Please set down exactly the lines of the listing below from the line containing "for i,p in bf.items(): scatter('distant_bare_trees',B_far[i],p)" through the line containing "0, .36).build('trim_bulkhead', M_dark))", both lines included, leaving out all other lines.

## Provided data:
______

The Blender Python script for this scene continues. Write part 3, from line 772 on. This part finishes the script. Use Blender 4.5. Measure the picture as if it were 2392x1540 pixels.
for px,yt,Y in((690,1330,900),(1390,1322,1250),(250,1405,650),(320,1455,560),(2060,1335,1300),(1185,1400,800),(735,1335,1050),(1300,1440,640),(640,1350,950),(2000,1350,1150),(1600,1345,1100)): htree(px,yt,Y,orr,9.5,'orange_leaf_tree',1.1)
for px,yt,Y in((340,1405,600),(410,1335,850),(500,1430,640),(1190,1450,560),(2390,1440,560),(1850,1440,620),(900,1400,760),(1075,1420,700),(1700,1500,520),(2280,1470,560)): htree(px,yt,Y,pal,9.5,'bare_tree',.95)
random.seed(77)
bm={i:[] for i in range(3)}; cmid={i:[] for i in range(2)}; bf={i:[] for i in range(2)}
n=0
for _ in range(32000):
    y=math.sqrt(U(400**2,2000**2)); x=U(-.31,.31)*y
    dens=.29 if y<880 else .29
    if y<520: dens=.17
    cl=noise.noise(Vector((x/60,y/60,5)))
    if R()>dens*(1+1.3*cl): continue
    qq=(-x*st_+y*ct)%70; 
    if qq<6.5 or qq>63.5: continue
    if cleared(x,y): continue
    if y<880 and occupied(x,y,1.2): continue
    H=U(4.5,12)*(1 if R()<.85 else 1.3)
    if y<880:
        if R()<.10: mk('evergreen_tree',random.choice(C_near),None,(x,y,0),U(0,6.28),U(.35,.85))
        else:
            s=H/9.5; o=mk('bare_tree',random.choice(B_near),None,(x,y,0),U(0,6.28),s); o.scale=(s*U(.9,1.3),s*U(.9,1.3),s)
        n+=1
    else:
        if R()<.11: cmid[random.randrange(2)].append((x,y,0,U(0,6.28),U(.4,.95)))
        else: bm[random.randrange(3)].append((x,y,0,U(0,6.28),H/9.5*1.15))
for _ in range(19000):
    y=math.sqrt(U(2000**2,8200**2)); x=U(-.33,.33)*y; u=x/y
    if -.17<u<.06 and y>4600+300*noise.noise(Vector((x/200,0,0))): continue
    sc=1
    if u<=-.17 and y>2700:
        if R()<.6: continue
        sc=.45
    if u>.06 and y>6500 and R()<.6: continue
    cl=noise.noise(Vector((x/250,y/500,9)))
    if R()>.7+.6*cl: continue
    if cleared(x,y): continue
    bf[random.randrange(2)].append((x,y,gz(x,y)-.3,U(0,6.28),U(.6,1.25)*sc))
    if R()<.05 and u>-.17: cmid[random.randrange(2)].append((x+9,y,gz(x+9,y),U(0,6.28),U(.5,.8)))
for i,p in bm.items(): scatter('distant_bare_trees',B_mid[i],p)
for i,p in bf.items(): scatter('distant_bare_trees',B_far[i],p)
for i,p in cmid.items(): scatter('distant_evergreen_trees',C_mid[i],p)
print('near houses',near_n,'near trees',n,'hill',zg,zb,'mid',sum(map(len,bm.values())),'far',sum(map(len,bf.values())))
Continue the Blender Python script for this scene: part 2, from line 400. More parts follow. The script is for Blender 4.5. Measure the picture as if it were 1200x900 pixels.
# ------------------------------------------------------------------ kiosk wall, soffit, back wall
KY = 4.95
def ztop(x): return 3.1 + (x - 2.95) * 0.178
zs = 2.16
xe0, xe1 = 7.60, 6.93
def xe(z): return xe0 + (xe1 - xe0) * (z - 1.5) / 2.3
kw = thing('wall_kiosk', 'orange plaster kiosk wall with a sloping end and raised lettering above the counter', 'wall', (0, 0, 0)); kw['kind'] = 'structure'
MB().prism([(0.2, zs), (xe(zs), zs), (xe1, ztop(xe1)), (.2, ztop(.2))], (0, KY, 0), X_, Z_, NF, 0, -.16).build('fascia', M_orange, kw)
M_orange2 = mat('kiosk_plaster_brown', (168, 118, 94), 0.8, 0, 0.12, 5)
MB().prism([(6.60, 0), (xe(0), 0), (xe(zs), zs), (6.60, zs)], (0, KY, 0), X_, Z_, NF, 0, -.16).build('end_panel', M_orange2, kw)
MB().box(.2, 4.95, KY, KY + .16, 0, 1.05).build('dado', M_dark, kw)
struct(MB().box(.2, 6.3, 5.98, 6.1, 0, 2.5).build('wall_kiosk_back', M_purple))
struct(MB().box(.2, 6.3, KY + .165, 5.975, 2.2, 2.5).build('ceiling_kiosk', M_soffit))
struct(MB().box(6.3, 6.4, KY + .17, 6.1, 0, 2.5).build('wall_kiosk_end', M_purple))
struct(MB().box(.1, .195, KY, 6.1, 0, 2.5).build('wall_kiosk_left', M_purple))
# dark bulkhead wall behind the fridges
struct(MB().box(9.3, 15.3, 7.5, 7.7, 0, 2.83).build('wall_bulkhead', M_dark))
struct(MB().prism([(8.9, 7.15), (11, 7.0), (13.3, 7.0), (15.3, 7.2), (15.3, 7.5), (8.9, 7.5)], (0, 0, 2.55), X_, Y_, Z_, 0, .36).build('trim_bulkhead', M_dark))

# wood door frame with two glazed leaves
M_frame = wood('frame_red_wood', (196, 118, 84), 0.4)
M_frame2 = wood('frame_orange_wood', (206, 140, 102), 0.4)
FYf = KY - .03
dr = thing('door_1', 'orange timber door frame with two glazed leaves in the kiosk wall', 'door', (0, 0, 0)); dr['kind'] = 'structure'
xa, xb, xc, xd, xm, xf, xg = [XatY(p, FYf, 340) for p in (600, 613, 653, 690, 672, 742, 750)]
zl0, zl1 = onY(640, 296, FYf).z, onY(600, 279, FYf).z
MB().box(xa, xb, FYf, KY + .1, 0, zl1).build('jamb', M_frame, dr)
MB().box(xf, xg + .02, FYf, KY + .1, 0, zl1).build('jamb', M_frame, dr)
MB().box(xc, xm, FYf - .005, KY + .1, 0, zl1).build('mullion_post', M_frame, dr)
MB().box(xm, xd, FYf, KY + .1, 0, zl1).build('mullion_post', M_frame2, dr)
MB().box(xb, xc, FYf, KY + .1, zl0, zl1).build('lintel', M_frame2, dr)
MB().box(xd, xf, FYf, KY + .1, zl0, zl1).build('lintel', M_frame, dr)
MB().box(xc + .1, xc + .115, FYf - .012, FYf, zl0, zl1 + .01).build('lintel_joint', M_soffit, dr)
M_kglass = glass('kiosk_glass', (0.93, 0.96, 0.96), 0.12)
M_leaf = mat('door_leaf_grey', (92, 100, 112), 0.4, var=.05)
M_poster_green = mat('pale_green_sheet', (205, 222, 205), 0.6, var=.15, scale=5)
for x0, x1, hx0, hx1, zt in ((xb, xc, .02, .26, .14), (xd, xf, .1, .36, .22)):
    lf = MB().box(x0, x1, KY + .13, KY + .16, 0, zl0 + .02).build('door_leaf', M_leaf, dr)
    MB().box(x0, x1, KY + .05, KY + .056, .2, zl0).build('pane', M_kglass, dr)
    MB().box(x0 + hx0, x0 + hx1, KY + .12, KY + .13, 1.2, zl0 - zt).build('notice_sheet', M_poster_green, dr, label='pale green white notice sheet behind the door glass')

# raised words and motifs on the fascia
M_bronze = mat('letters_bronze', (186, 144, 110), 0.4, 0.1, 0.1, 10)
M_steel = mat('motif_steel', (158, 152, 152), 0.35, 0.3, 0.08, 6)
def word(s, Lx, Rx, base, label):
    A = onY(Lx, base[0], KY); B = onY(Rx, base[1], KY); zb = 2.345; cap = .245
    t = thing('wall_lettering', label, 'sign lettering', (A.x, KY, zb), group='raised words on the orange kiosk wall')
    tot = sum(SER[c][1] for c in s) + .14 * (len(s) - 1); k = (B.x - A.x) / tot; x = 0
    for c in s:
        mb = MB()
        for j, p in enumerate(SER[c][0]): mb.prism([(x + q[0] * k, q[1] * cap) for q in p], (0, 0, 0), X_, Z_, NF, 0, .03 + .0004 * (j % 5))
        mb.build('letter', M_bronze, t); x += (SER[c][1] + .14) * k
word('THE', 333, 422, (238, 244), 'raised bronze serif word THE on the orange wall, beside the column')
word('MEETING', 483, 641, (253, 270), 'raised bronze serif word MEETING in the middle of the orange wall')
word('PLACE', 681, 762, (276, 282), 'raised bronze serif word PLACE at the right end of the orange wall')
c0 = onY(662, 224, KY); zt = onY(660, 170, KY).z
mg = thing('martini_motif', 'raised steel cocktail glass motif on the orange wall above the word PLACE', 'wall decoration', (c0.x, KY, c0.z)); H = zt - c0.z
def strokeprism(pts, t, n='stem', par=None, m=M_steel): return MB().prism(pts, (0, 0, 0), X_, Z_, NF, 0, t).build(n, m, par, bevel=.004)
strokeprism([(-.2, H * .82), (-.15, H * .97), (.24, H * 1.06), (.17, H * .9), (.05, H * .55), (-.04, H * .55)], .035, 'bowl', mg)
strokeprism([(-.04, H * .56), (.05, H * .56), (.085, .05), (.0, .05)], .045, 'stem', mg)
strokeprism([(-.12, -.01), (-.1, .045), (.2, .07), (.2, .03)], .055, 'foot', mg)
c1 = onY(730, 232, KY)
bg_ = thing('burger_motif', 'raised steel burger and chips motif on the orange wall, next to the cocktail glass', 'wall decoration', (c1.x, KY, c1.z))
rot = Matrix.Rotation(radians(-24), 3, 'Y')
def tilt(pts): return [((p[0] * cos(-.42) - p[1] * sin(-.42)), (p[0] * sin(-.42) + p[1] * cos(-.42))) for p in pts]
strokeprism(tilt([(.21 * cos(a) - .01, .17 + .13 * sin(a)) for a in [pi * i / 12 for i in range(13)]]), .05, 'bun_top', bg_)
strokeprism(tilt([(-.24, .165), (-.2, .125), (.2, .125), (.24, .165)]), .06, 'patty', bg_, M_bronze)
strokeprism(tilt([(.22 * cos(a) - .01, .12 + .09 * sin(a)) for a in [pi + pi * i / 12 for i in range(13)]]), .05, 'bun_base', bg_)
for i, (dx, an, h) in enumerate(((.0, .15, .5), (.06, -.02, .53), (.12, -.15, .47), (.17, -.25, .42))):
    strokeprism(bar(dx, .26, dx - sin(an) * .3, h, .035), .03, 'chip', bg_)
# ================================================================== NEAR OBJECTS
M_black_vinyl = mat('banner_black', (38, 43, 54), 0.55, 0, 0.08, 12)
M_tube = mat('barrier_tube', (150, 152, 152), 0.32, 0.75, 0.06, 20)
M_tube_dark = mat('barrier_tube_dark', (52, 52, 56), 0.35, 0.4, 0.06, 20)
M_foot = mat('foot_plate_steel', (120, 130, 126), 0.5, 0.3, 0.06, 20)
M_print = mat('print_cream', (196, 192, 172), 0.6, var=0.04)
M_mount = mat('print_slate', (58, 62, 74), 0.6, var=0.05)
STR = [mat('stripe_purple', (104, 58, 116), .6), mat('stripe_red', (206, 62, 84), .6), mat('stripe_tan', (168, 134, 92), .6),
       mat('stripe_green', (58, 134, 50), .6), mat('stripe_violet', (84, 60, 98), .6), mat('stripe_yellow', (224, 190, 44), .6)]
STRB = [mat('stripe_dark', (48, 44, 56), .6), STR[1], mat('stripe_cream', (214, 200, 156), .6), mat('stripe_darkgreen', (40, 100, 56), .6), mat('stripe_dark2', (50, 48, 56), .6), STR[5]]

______

## Response below:
for i,p in bf.items(): scatter('distant_bare_trees',B_far[i],p)
for i,p in cmid.items(): scatter('distant_evergreen_trees',C_mid[i],p)
print('near houses',near_n,'near trees',n,'hill',zg,zb,'mid',sum(map(len,bm.values())),'far',sum(map(len,bf.values())))
Continue the Blender Python script for this scene: part 2, from line 400. More parts follow. The script is for Blender 4.5. Measure the picture as if it were 1200x900 pixels.
# ------------------------------------------------------------------ kiosk wall, soffit, back wall
KY = 4.95
def ztop(x): return 3.1 + (x - 2.95) * 0.178
zs = 2.16
xe0, xe1 = 7.60, 6.93
def xe(z): return xe0 + (xe1 - xe0) * (z - 1.5) / 2.3
kw = thing('wall_kiosk', 'orange plaster kiosk wall with a sloping end and raised lettering above the counter', 'wall', (0, 0, 0)); kw['kind'] = 'structure'
MB().prism([(0.2, zs), (xe(zs), zs), (xe1, ztop(xe1)), (.2, ztop(.2))], (0, KY, 0), X_, Z_, NF, 0, -.16).build('fascia', M_orange, kw)
M_orange2 = mat('kiosk_plaster_brown', (168, 118, 94), 0.8, 0, 0.12, 5)
MB().prism([(6.60, 0), (xe(0), 0), (xe(zs), zs), (6.60, zs)], (0, KY, 0), X_, Z_, NF, 0, -.16).build('end_panel', M_orange2, kw)
MB().box(.2, 4.95, KY, KY + .16, 0, 1.05).build('dado', M_dark, kw)
struct(MB().box(.2, 6.3, 5.98, 6.1, 0, 2.5).build('wall_kiosk_back', M_purple))
struct(MB().box(.2, 6.3, KY + .165, 5.975, 2.2, 2.5).build('ceiling_kiosk', M_soffit))
struct(MB().box(6.3, 6.4, KY + .17, 6.1, 0, 2.5).build('wall_kiosk_end', M_purple))
struct(MB().box(.1, .195, KY, 6.1, 0, 2.5).build('wall_kiosk_left', M_purple))
# dark bulkhead wall behind the fridges
struct(MB().box(9.3, 15.3, 7.5, 7.7, 0, 2.83).build('wall_bulkhead', M_dark))
struct(MB().prism([(8.9, 7.15), (11, 7.0), (13.3, 7.0), (15.3, 7.2), (15.3, 7.5), (8.9, 7.5)], (0, 0, 2.55), X_, Y_, Z_, 0, .36).build('trim_bulkhead', M_dark))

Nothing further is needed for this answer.